I did not do repeat tests. This was not that “scientific”. But it will work as back of napkin guide. And as such, there wasn’t that much of a difference.

These things that affect differences between tests, based on the platform it is running. Python code can run on different platforms, changing hardware or platform can only only improve

• Connect (how fast SYN/ACK is finished)
• Send (how quickly the GET is sent to receive buffer)
• Wait (how quickly the GET processed, to read the file bytes, and buffer to send)
• receive (how quickly the buffer is flushed, or file is read)

The HTML/Javascript application itself might have bottlenecks intrinsic to itself or the browser it is running.
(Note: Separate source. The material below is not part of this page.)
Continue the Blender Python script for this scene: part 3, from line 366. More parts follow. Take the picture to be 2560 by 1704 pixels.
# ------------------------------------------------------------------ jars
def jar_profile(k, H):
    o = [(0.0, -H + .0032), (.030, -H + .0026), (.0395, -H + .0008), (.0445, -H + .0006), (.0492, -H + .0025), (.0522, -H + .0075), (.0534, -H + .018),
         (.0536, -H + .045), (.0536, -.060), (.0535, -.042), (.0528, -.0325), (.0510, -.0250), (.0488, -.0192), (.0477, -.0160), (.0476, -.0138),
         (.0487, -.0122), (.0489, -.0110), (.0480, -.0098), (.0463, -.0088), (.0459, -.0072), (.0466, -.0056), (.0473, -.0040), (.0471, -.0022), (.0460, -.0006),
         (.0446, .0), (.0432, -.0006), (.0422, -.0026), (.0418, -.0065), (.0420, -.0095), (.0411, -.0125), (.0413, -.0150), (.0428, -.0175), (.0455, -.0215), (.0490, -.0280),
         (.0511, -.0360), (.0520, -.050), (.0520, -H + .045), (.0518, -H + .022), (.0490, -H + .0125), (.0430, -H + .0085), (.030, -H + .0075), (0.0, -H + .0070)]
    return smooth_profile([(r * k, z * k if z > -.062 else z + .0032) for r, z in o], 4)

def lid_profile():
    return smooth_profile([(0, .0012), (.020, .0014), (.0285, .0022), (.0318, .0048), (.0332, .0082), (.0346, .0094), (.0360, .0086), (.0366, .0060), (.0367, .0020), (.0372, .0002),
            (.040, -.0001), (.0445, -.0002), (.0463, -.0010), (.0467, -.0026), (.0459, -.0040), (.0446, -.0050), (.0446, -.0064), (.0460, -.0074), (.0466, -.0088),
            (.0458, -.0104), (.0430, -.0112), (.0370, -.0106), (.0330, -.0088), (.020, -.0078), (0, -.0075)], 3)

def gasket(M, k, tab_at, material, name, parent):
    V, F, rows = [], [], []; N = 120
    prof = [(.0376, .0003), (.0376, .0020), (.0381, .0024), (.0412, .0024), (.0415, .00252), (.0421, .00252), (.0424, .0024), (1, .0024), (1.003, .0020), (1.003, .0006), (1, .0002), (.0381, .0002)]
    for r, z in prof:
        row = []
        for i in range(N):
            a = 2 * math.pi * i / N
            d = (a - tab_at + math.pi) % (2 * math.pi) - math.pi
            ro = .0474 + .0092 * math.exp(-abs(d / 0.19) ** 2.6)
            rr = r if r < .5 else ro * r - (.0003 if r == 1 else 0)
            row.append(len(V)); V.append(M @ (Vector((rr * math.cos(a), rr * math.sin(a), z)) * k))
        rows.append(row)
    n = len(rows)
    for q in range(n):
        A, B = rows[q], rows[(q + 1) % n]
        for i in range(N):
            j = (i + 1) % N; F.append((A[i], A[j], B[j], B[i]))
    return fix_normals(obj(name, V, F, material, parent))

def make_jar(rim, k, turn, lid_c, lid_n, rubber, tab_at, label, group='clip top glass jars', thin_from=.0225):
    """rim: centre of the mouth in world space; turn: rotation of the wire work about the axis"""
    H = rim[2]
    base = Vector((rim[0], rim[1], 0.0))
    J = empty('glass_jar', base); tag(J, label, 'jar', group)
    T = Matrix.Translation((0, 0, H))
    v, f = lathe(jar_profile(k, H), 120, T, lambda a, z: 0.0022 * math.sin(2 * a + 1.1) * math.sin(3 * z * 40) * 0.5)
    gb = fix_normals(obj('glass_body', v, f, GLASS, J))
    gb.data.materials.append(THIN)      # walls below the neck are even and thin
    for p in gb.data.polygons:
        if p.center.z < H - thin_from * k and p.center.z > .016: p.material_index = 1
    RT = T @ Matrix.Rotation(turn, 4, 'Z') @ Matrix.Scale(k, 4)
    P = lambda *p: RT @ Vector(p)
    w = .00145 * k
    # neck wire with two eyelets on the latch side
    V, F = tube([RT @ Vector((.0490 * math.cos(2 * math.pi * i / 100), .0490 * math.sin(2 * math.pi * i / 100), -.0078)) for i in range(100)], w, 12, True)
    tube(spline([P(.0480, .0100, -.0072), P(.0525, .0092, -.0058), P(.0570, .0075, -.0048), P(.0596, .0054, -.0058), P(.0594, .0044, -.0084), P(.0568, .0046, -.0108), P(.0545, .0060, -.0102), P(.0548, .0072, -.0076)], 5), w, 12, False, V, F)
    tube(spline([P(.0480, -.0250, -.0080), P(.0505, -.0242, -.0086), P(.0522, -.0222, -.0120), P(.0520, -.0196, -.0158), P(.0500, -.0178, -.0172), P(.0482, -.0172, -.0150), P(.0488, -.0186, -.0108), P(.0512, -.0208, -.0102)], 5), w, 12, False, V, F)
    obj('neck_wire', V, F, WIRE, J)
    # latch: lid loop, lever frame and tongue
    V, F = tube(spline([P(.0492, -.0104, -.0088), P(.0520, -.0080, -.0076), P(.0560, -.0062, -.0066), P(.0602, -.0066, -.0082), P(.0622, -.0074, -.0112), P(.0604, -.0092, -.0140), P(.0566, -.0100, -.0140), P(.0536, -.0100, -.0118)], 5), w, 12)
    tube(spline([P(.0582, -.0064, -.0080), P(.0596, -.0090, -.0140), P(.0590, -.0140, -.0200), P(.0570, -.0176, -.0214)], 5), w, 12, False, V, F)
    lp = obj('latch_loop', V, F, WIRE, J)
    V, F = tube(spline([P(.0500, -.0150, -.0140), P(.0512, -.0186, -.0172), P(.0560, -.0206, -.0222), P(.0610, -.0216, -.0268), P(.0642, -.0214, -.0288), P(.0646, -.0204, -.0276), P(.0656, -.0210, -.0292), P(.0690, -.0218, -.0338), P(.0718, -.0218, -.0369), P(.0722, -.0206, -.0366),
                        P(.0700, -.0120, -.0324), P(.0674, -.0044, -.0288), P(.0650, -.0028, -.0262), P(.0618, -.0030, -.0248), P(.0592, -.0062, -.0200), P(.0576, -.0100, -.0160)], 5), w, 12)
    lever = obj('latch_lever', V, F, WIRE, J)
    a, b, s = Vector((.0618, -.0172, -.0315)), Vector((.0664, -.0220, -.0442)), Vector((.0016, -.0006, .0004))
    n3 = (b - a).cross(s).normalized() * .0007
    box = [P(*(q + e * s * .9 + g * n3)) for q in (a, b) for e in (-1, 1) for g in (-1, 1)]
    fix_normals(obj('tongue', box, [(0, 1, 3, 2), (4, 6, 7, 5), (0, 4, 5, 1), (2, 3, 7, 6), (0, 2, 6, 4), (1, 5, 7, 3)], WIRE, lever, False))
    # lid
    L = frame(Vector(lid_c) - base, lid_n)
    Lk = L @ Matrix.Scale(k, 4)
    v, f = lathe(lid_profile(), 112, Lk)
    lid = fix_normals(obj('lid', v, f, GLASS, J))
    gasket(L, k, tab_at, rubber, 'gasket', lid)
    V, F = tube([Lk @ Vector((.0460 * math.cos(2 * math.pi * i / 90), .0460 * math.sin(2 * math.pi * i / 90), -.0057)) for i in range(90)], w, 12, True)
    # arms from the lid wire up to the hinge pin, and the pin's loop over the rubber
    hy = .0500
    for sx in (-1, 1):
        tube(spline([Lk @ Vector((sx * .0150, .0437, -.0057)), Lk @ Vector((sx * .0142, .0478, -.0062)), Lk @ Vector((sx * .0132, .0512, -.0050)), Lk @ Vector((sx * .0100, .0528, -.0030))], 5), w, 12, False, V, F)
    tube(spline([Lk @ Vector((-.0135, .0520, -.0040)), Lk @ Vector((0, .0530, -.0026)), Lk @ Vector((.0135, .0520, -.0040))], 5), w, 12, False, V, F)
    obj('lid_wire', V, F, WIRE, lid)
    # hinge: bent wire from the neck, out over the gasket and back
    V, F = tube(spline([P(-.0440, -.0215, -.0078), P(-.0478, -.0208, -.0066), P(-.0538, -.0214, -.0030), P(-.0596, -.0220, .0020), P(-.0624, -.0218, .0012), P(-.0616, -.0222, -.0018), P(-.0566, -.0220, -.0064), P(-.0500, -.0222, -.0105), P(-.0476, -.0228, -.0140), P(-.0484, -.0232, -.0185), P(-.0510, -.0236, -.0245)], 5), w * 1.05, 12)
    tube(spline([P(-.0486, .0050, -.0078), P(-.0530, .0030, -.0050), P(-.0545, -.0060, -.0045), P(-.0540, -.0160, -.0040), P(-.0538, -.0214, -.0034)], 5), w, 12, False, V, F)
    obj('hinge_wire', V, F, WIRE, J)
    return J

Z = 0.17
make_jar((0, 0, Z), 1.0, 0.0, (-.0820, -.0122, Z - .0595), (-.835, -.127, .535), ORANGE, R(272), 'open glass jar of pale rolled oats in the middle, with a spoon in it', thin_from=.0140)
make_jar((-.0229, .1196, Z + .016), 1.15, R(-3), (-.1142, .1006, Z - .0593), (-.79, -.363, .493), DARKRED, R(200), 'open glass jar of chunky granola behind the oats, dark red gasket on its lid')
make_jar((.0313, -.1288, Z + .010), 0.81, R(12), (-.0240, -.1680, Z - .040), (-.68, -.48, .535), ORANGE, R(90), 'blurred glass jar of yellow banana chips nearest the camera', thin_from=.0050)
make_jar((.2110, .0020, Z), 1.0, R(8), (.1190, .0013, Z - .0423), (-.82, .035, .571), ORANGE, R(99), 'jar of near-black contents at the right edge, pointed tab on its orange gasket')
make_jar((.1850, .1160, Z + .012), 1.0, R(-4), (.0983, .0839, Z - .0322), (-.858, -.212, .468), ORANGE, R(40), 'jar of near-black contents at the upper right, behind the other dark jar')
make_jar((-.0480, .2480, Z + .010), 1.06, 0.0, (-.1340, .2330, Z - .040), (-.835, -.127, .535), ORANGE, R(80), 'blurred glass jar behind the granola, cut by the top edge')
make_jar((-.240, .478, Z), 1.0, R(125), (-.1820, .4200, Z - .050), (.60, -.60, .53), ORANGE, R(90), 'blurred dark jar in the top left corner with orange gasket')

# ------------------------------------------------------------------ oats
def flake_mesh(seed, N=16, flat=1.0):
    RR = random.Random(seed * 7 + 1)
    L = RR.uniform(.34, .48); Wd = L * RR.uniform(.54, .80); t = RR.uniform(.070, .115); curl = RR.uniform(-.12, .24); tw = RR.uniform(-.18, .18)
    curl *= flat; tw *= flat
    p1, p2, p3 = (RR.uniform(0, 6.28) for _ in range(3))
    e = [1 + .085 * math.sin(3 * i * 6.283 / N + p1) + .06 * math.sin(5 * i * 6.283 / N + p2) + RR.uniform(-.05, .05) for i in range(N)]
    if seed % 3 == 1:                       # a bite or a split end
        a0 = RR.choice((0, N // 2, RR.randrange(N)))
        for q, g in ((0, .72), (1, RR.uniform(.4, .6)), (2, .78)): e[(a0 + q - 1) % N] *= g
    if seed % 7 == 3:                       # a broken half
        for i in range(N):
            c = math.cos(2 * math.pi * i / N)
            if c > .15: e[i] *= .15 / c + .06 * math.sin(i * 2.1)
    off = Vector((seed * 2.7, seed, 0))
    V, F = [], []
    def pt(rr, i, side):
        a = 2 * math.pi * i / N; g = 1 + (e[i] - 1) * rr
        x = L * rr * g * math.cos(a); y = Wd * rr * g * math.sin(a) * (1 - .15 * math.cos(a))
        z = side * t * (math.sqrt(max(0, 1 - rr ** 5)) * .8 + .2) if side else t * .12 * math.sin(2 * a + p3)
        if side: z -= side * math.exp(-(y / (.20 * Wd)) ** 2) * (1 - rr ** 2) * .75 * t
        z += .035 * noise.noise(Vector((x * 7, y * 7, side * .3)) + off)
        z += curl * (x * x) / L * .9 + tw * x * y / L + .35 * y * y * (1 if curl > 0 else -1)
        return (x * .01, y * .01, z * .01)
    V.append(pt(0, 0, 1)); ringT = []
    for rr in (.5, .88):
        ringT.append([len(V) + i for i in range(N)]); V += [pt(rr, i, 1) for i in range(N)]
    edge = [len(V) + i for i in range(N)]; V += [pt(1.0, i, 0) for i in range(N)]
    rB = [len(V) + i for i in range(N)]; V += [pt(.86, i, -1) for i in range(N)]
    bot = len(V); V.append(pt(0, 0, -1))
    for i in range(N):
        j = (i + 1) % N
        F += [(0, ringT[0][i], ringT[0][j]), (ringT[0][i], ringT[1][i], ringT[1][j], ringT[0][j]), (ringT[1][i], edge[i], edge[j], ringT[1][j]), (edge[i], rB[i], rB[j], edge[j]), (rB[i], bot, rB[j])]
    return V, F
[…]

All the tests were run in Chrome.

• Blocked should be a browser or HTTP directive issue, of simultaneous connections
• limited TCP resources
• dns is dependent on DNS server, which is not either apache or python
• SSL time is relevant to only the Google Map servers

Known issues for homebuilt python webserver,

• has to process syn/ack, serially
• but send/wait/receive can be handled in parallel, with as many connections as the web browser requests
• practically no negotiation in HTTP header directives (including caching) has been implemented. (and it doesnt have to, to work, at the minimal functionality level, which is good enough for many things, but not for millions of request and hundreds of simulatenous request per sec)

Apache web server is more advanced and optimized

• it may be able to handle nearly simultaneous incoming connection
• read from file system maybe faster.
• Files may be cached in memory for repeat read performance
• Apache’s probably has correct (or at least optimized) caching directives to send to browser, on what content is cacheable (everything in this case).

Hope this gives you insight on how web applications and web servers are built.

Other results

AWS ECS is inappropriate to use to run a web application server, unless you plan to put in the cost and effort of fronting it with a load balancer, as I’ve read it proscribed. Containers run in AWS ECS, cannot be assigned a Elastic IP, and therefore when the container is transferred to another server, the Public IP address changes.